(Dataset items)
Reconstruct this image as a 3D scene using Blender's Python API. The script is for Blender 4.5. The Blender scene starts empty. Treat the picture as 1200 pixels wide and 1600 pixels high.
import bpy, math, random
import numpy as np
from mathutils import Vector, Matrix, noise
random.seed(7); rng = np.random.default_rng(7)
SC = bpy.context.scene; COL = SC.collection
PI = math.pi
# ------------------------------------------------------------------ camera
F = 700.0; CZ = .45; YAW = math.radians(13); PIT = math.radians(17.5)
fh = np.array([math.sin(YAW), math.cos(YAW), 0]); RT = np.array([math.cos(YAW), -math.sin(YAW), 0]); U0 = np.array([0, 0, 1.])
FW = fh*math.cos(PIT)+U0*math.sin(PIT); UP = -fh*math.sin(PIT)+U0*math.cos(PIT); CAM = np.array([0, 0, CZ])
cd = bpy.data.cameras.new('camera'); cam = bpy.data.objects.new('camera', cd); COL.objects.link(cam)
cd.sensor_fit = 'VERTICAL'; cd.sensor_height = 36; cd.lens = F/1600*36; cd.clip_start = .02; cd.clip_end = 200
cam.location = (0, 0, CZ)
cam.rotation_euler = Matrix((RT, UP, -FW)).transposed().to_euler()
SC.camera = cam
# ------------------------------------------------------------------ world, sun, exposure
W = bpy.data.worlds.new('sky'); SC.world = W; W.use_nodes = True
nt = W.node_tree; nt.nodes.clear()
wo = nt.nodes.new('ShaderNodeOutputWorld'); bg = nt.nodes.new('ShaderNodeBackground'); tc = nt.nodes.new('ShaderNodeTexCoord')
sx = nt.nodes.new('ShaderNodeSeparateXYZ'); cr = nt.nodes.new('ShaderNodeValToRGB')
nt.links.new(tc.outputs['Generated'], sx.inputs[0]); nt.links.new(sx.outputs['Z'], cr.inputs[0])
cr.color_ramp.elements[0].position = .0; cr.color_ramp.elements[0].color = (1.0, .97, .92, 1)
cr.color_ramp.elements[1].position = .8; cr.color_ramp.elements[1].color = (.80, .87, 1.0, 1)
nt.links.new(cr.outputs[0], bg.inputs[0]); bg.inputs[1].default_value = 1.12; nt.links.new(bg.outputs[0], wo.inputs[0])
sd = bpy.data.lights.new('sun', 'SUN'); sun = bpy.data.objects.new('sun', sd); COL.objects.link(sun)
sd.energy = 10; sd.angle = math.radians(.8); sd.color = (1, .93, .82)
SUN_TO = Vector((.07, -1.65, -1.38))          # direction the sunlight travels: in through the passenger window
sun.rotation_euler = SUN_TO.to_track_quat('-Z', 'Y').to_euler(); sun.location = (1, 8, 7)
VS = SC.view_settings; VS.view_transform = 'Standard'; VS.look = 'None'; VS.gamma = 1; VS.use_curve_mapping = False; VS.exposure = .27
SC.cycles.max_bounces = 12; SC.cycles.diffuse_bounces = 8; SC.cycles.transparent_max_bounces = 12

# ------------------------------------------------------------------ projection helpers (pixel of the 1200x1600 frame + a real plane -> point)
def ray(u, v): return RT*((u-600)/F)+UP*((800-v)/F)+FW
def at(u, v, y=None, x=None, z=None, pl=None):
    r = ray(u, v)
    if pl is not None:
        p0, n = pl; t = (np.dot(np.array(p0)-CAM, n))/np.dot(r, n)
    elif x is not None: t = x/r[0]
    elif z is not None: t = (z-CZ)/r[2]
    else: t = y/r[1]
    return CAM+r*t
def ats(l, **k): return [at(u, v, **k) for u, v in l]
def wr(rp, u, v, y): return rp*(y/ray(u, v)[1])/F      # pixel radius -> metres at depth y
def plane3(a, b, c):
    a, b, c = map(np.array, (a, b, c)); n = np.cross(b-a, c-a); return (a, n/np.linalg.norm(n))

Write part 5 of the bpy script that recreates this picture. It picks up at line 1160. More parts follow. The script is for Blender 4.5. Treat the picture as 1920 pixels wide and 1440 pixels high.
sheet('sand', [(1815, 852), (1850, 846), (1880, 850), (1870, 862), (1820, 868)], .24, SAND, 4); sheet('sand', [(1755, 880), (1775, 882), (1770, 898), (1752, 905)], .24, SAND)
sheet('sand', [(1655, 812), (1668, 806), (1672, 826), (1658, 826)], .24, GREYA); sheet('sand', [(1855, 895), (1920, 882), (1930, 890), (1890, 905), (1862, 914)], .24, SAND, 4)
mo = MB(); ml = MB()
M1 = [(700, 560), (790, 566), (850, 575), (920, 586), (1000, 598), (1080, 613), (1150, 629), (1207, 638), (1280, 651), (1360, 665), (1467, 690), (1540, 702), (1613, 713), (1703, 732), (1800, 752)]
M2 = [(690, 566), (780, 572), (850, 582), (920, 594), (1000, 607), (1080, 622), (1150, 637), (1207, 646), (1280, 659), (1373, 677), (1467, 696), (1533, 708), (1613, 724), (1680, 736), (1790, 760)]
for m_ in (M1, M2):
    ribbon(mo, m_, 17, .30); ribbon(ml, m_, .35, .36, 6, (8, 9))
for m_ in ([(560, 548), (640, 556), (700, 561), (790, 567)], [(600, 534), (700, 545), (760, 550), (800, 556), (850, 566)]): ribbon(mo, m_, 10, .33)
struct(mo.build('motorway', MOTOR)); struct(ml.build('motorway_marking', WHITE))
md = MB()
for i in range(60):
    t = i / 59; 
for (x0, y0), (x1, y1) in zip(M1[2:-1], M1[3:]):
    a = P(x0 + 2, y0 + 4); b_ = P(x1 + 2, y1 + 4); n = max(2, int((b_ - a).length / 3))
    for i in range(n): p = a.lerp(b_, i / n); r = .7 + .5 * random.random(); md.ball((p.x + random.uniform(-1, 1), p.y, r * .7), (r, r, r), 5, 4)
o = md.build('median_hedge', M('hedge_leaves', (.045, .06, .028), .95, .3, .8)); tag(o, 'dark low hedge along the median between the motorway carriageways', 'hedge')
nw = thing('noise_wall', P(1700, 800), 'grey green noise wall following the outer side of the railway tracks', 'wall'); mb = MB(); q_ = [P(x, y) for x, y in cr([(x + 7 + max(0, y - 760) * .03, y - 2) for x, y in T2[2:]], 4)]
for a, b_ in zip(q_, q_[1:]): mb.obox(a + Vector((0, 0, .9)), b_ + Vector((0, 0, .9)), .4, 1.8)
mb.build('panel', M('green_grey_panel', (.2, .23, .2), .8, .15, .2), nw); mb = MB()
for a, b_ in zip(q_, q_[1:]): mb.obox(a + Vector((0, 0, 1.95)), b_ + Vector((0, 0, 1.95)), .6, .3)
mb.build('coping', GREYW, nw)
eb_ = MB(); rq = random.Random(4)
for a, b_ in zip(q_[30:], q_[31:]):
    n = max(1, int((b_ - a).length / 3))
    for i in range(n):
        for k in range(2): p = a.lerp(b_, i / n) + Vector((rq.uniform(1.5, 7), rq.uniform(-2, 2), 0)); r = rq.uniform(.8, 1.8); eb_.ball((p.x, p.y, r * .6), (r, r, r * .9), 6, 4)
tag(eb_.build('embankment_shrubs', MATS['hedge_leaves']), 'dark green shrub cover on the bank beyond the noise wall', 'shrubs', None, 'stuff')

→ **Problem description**
Quote the data above in full, changing nothing.

→ **Written answer**
Reconstruct this image as a 3D scene using Blender's Python API. The script is for Blender 4.5. The Blender scene starts empty. Treat the picture as 1200 pixels wide and 1600 pixels high.
import bpy, math, random
import numpy as np
from mathutils import Vector, Matrix, noise
random.seed(7); rng = np.random.default_rng(7)
SC = bpy.context.scene; COL = SC.collection
PI = math.pi
# ------------------------------------------------------------------ camera
F = 700.0; CZ = .45; YAW = math.radians(13); PIT = math.radians(17.5)
fh = np.array([math.sin(YAW), math.cos(YAW), 0]); RT = np.array([math.cos(YAW), -math.sin(YAW), 0]); U0 = np.array([0, 0, 1.])
FW = fh*math.cos(PIT)+U0*math.sin(PIT); UP = -fh*math.sin(PIT)+U0*math.cos(PIT); CAM = np.array([0, 0, CZ])
cd = bpy.data.cameras.new('camera'); cam = bpy.data.objects.new('camera', cd); COL.objects.link(cam)
cd.sensor_fit = 'VERTICAL'; cd.sensor_height = 36; cd.lens = F/1600*36; cd.clip_start = .02; cd.clip_end = 200
cam.location = (0, 0, CZ)
cam.rotation_euler = Matrix((RT, UP, -FW)).transposed().to_euler()
SC.camera = cam
# ------------------------------------------------------------------ world, sun, exposure
W = bpy.data.worlds.new('sky'); SC.world = W; W.use_nodes = True
nt = W.node_tree; nt.nodes.clear()
wo = nt.nodes.new('ShaderNodeOutputWorld'); bg = nt.nodes.new('ShaderNodeBackground'); tc = nt.nodes.new('ShaderNodeTexCoord')
sx = nt.nodes.new('ShaderNodeSeparateXYZ'); cr = nt.nodes.new('ShaderNodeValToRGB')
nt.links.new(tc.outputs['Generated'], sx.inputs[0]); nt.links.new(sx.outputs['Z'], cr.inputs[0])
cr.color_ramp.elements[0].position = .0; cr.color_ramp.elements[0].color = (1.0, .97, .92, 1)
cr.color_ramp.elements[1].position = .8; cr.color_ramp.elements[1].color = (.80, .87, 1.0, 1)
nt.links.new(cr.outputs[0], bg.inputs[0]); bg.inputs[1].default_value = 1.12; nt.links.new(bg.outputs[0], wo.inputs[0])
sd = bpy.data.lights.new('sun', 'SUN'); sun = bpy.data.objects.new('sun', sd); COL.objects.link(sun)
sd.energy = 10; sd.angle = math.radians(.8); sd.color = (1, .93, .82)
SUN_TO = Vector((.07, -1.65, -1.38))          # direction the sunlight travels: in through the passenger window
sun.rotation_euler = SUN_TO.to_track_quat('-Z', 'Y').to_euler(); sun.location = (1, 8, 7)
VS = SC.view_settings; VS.view_transform = 'Standard'; VS.look = 'None'; VS.gamma = 1; VS.use_curve_mapping = False; VS.exposure = .27
SC.cycles.max_bounces = 12; SC.cycles.diffuse_bounces = 8; SC.cycles.transparent_max_bounces = 12

# ------------------------------------------------------------------ projection helpers (pixel of the 1200x1600 frame + a real plane -> point)
def ray(u, v): return RT*((u-600)/F)+UP*((800-v)/F)+FW
def at(u, v, y=None, x=None, z=None, pl=None):
    r = ray(u, v)
    if pl is not None:
        p0, n = pl; t = (np.dot(np.array(p0)-CAM, n))/np.dot(r, n)
    elif x is not None: t = x/r[0]
    elif z is not None: t = (z-CZ)/r[2]
    else: t = y/r[1]
    return CAM+r*t
def ats(l, **k): return [at(u, v, **k) for u, v in l]
def wr(rp, u, v, y): return rp*(y/ray(u, v)[1])/F      # pixel radius -> metres at depth y
def plane3(a, b, c):
    a, b, c = map(np.array, (a, b, c)); n = np.cross(b-a, c-a); return (a, n/np.linalg.norm(n))

Write part 5 of the bpy script that recreates this picture. It picks up at line 1160. More parts follow. The script is for Blender 4.5. Treat the picture as 1920 pixels wide and 1440 pixels high.
sheet('sand', [(1815, 852), (1850, 846), (1880, 850), (1870, 862), (1820, 868)], .24, SAND, 4); sheet('sand', [(1755, 880), (1775, 882), (1770, 898), (1752, 905)], .24, SAND)
sheet('sand', [(1655, 812), (1668, 806), (1672, 826), (1658, 826)], .24, GREYA); sheet('sand', [(1855, 895), (1920, 882), (1930, 890), (1890, 905), (1862, 914)], .24, SAND, 4)
mo = MB(); ml = MB()
M1 = [(700, 560), (790, 566), (850, 575), (920, 586), (1000, 598), (1080, 613), (1150, 629), (1207, 638), (1280, 651), (1360, 665), (1467, 690), (1540, 702), (1613, 713), (1703, 732), (1800, 752)]
M2 = [(690, 566), (780, 572), (850, 582), (920, 594), (1000, 607), (1080, 622), (1150, 637), (1207, 646), (1280, 659), (1373, 677), (1467, 696), (1533, 708), (1613, 724), (1680, 736), (1790, 760)]
for m_ in (M1, M2):
    ribbon(mo, m_, 17, .30); ribbon(ml, m_, .35, .36, 6, (8, 9))
for m_ in ([(560, 548), (640, 556), (700, 561), (790, 567)], [(600, 534), (700, 545), (760, 550), (800, 556), (850, 566)]): ribbon(mo, m_, 10, .33)
struct(mo.build('motorway', MOTOR)); struct(ml.build('motorway_marking', WHITE))
md = MB()
for i in range(60):
    t = i / 59; 
for (x0, y0), (x1, y1) in zip(M1[2:-1], M1[3:]):
    a = P(x0 + 2, y0 + 4); b_ = P(x1 + 2, y1 + 4); n = max(2, int((b_ - a).length / 3))
    for i in range(n): p = a.lerp(b_, i / n); r = .7 + .5 * random.random(); md.ball((p.x + random.uniform(-1, 1), p.y, r * .7), (r, r, r), 5, 4)
o = md.build('median_hedge', M('hedge_leaves', (.045, .06, .028), .95, .3, .8)); tag(o, 'dark low hedge along the median between the motorway carriageways', 'hedge')
nw = thing('noise_wall', P(1700, 800), 'grey green noise wall following the outer side of the railway tracks', 'wall'); mb = MB(); q_ = [P(x, y) for x, y in cr([(x + 7 + max(0, y - 760) * .03, y - 2) for x, y in T2[2:]], 4)]
for a, b_ in zip(q_, q_[1:]): mb.obox(a + Vector((0, 0, .9)), b_ + Vector((0, 0, .9)), .4, 1.8)
mb.build('panel', M('green_grey_panel', (.2, .23, .2), .8, .15, .2), nw); mb = MB()
for a, b_ in zip(q_, q_[1:]): mb.obox(a + Vector((0, 0, 1.95)), b_ + Vector((0, 0, 1.95)), .6, .3)
mb.build('coping', GREYW, nw)
eb_ = MB(); rq = random.Random(4)
for a, b_ in zip(q_[30:], q_[31:]):
    n = max(1, int((b_ - a).length / 3))
    for i in range(n):
        for k in range(2): p = a.lerp(b_, i / n) + Vector((rq.uniform(1.5, 7), rq.uniform(-2, 2), 0)); r = rq.uniform(.8, 1.8); eb_.ball((p.x, p.y, r * .6), (r, r, r * .9), 6, 4)
tag(eb_.build('embankment_shrubs', MATS['hedge_leaves']), 'dark green shrub cover on the bank beyond the noise wall', 'shrubs', None, 'stuff')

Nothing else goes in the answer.